*What you have to do*.
Write out nothing but the lines from the first line of the entries below through the line with "dark=.5, olive=.3, yellow=.6)"; no pictures go in.

*Extracted information*.
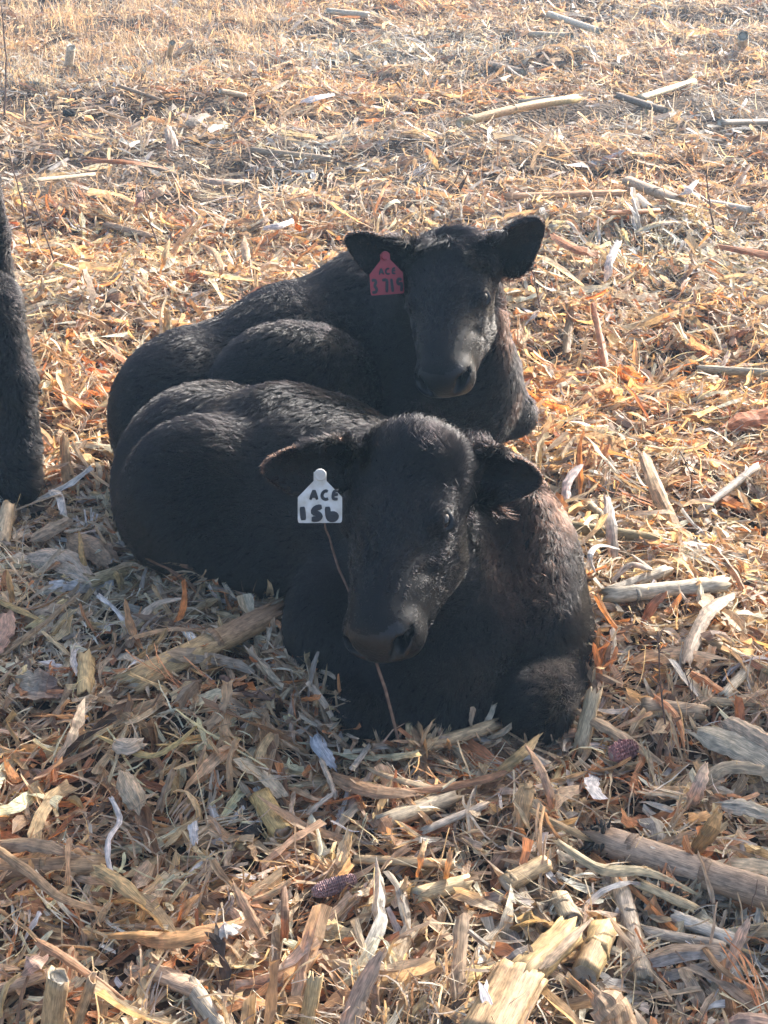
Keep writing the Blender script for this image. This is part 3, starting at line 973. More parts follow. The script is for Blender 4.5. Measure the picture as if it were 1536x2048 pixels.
MIXC = dict(straw=3.0, cream=3.2, tan=3.4, orange=2.0, rust=.8, brown=1.8, grey=1.9, white=.9, dark=.5, olive=.3, yellow=.6)

def layer(rng, n, y0, y1, Lr, Wr, S, cols, zr, tilt, curl, bend, fold, power=1.0, probs=MIXC, jag=.2, taper=(-.15, .45), avoid=True, pad=.55, azbias=0.0):
    xy = scatter(rng, n, y0, y1, power, pad)
    x, y = xy[:, 0], xy[:, 1]
    gx_, gy_ = terr_normal(x, y)
    L = rng.uniform(0, 1, n) ** 1.6 * (Lr[1] - Lr[0]) + Lr[0]
    Wd = rng.uniform(0, 1, n) ** 1.4 * (Wr[1] - Wr[0]) + Wr[0]
    Wd = np.minimum(Wd, L * .6)
    az = rng.uniform(0, math.tau, n)
    if azbias: az = np.where(rng.random(n) < azbias, rng.normal(0, .35, n) + math.pi * rng.integers(0, 2, n), az)
    pit = rng.normal(0, tilt, n) + np.cos(az) * gx_ + np.sin(az) * gy_
    z = terrain(x, y) + rng.uniform(zr[0], zr[1], n) + np.abs(np.sin(pit)) * L * .38
    tint = sample_tint(rng, n, probs)
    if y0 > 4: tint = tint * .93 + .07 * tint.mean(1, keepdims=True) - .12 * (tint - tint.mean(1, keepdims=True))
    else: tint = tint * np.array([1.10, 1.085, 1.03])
    pz = patch(x, y, 3.2, 77)[:, None]
    tint = tint * (1 + .17 * pz * np.array([.7, .0, -.8]))
    return ribbons(np.stack([x, y, z], 1), L, Wd, az, pit, S, rng.normal(0, curl, n), rng.normal(0, bend, n), rng.normal(0, fold, n),
                   rng.uniform(*taper, n), np.clip(tint, .01, .8), rng, cols, jag)


def bundles(rng, nb, per, y0, y1, Lr, wr, zr, probs, pad=.55, S=5):
    """frayed strips: neighbouring fibres torn from one leaf, still lying nearly parallel"""
    xy = np.repeat(scatter(rng, nb, y0, y1, 1.1, pad), per, 0); n = nb * per
    az0 = np.repeat(rng.uniform(0, math.tau, nb), per); az = az0 + rng.normal(0, .13, n)
    Lb = np.repeat(rng.uniform(*Lr, nb), per); L = Lb * rng.uniform(.5, 1.1, n)
    off = rng.normal(0, .0055, n)
    x = xy[:, 0] - np.sin(az0) * off + np.cos(az0) * rng.normal(0, .12, n) * Lb; y = xy[:, 1] + np.cos(az0) * off + np.sin(az0) * rng.normal(0, .12, n) * Lb
    gx_, gy_ = terr_normal(x, y)
    pit0 = np.repeat(rng.normal(0, .2, nb), per)
    pit = pit0 + rng.normal(0, .08, n) + np.cos(az) * gx_ + np.sin(az) * gy_
    z = terrain(x, y) + np.repeat(rng.uniform(*zr, nb), per) + rng.normal(0, .0015, n) + np.abs(np.sin(pit0)) * L * .35
    tint = np.repeat(sample_tint(rng, nb, probs), per, 0) * rng.uniform(.8, 1.15, (n, 1))
    curl = np.repeat(rng.normal(0, .35, nb), per) + rng.normal(0, .15, n)
    return ribbons(np.stack([x, y, z], 1), L, rng.uniform(*wr, n), az, pit, S, curl, np.repeat(rng.normal(0, .35, nb), per), rng.normal(0, .3, n), rng.uniform(.1, .8, n), np.clip(tint, .01, .8), rng, 2, .12)

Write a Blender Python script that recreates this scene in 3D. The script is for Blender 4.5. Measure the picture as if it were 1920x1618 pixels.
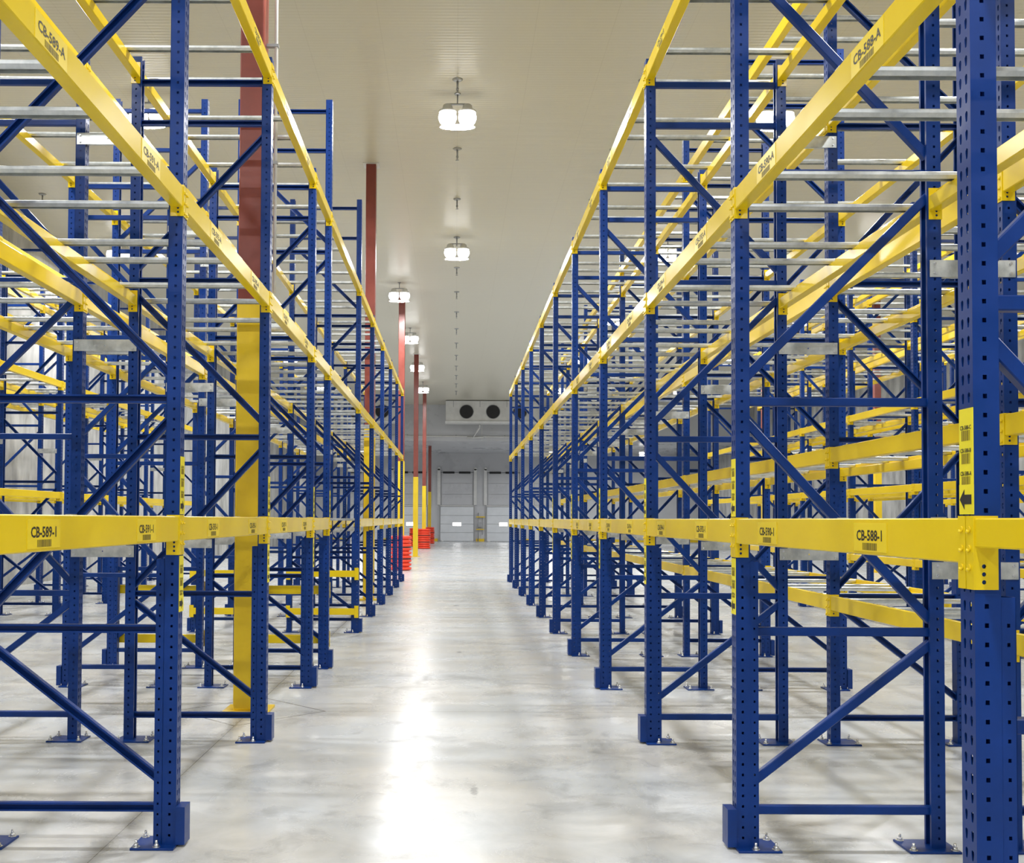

*Full output*.
Keep writing the Blender script for this image. This is part 3, starting at line 973. More parts follow. The script is for Blender 4.5. Measure the picture as if it were 1536x2048 pixels.
MIXC = dict(straw=3.0, cream=3.2, tan=3.4, orange=2.0, rust=.8, brown=1.8, grey=1.9, white=.9, dark=.5, olive=.3, yellow=.6)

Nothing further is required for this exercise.